Five years ago: President Barack Obama promoted a plan to create construction and other jobs by attracting private money to help rebuild roads, bridges and other public works projects during a visit to a Miami port that was undergoing $2 billion in upgrades paid for with government and private dollars.

One year ago: Britain filed for divorce from the European Union as Prime Minister Theresa May sent a six-page letter to EU Council President Donald Tusk. Thirteen people were killed when a small church bus collided with a pickup truck on a two-lane road about 75 miles west of San Antonio. (The driver of the pickup has pleaded not guilty to intoxication manslaughter and aggravated assault with a deadly weapon causing serious bodily injury.) Two former aides to New Jersey Gov. Chris Christie were sentenced to prison for creating a colossal traffic jam at the George Washington Bridge for political revenge, a scandal that sank Christie’s White House hopes.

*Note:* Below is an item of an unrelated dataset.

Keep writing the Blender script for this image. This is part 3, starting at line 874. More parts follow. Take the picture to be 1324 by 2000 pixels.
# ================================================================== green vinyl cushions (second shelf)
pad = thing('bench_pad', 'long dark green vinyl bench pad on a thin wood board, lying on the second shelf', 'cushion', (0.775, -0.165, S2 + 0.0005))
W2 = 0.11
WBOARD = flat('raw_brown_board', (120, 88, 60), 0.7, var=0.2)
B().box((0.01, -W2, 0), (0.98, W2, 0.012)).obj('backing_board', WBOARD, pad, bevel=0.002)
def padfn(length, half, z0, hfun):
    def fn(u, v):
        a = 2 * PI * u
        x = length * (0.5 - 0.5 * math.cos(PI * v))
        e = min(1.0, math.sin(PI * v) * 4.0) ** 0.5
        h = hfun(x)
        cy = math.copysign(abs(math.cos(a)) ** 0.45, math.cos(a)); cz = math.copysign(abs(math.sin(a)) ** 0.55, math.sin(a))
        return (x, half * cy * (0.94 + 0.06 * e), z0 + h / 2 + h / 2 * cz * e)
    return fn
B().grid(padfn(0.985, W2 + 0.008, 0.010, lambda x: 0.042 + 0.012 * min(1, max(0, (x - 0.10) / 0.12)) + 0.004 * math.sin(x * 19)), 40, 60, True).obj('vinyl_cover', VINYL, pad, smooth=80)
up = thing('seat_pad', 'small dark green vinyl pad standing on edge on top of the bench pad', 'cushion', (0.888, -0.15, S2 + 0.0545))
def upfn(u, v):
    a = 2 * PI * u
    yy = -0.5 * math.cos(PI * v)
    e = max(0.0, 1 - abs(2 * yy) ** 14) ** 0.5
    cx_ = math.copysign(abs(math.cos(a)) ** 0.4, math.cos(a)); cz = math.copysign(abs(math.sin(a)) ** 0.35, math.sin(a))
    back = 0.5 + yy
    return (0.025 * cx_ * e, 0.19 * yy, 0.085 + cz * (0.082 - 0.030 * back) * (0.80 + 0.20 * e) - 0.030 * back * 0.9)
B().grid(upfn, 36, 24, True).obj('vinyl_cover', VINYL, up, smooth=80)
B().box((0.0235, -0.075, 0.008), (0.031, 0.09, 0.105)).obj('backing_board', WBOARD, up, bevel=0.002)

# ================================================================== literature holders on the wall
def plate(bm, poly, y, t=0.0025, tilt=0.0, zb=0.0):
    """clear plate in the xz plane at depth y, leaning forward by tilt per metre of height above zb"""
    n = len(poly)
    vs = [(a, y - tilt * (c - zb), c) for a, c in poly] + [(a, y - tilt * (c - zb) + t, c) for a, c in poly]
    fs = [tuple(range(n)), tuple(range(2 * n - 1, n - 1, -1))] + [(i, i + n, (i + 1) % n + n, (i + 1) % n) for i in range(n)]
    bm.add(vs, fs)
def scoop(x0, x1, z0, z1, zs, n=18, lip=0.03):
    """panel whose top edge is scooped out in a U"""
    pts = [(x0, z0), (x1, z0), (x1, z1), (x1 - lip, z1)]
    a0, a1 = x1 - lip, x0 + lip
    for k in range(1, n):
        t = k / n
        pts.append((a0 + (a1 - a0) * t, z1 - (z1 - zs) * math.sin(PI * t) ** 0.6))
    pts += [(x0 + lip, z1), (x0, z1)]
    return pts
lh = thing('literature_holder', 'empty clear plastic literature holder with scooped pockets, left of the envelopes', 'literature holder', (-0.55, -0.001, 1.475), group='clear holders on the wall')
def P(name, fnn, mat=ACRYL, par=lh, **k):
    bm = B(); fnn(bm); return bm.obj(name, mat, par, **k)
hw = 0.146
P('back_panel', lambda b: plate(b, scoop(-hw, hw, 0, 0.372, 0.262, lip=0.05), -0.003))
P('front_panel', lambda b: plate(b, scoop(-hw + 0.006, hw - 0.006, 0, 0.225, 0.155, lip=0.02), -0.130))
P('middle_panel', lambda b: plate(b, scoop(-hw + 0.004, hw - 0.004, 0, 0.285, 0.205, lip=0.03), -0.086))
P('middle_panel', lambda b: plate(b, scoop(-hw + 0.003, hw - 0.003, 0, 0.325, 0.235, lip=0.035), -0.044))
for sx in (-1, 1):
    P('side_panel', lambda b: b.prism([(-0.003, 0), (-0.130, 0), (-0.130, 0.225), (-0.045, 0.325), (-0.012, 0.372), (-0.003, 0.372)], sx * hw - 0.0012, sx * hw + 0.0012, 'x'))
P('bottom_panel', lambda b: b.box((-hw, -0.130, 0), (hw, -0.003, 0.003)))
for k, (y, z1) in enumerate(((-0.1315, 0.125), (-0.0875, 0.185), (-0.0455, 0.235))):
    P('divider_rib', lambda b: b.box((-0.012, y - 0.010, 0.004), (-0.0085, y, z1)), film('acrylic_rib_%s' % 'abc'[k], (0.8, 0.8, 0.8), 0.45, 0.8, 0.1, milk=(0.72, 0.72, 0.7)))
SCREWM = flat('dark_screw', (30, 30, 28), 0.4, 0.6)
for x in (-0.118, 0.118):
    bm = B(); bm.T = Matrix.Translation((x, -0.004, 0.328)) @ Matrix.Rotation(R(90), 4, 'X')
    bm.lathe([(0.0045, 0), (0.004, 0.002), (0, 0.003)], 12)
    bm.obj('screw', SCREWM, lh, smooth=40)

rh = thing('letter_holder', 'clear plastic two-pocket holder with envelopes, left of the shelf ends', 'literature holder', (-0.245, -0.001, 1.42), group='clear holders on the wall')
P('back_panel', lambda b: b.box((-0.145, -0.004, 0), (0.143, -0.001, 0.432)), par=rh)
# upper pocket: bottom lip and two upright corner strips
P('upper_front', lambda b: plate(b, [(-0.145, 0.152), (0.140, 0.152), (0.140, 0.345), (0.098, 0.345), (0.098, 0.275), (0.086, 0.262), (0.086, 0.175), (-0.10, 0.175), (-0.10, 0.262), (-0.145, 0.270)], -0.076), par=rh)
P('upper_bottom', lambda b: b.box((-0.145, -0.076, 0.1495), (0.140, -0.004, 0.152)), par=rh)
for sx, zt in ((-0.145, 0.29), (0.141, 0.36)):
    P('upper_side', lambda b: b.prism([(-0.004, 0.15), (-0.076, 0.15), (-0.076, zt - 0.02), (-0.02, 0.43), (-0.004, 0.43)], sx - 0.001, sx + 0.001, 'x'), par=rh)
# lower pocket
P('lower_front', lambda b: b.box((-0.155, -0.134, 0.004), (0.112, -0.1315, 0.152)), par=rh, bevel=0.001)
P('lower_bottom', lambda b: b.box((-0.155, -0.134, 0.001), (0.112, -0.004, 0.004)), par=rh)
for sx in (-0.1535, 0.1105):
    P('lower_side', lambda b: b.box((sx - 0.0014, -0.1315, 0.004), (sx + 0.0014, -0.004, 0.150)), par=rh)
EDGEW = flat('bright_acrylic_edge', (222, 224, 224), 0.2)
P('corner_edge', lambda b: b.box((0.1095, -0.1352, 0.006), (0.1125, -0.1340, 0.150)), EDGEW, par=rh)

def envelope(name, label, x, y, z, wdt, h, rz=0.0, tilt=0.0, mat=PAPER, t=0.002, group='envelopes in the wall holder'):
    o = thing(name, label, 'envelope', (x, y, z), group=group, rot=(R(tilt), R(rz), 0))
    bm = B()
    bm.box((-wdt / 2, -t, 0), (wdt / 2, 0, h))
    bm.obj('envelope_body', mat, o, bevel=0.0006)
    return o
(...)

Today’s Birthdays: Author Judith Guest is 82. Former British Prime Minister Sir John Major is 75. Comedian Eric Idle is 75. Composer Vangelis is 75. Basketball Hall of Famer Walt Frazier is 73. Singer Bobby Kimball (Toto) is 71. Actor Bud Cort is 70. Actor Brendan Gleeson is 63. Actor Christopher Lawford is 63. Pro and College Football Hall of Famer Earl Campbell is 63. Actress Marina Sirtis is 63. International Gymnastics Hall of Famer Kurt Thomas is 62. Actor Christopher Lambert is 61. Rock singer Perry Farrell (Porno for Pyros; Jane’s Addiction) is 59. Comedian-actress Amy Sedaris is 57. Model Elle Macpherson is 55. Sen. Catherine Cortez Masto, D-Nev., is 54. Movie director Michel Hazanavicius (mee-SHEHL’ ah-zah-nah-VEE’-see-oos) is 51. Rock singer-musician John Popper (Blues Traveler) is 51. Actress Lucy Lawless is 50. Country singer Regina Leigh (Regina Regina) is 50. Country singer Brady Seals is 49. Former White House Press Secretary Robert Gibbs is 47. CBS News correspondent Lara Logan is 47. Actor Sam Hazeldine is 46. International Tennis Hall of Famer Jennifer Capriati is 42. Actor Chris D’Elia is 38. Rhythm and blues singer PJ Morton is 37. Actress Megan Hilty is 37. Pop singer Kelly Sweet is 30.

Thought for Today: “The fate of love is that it always seems too little or too much.” — Amelia Edith Barr, American author and journalist (1831-1919).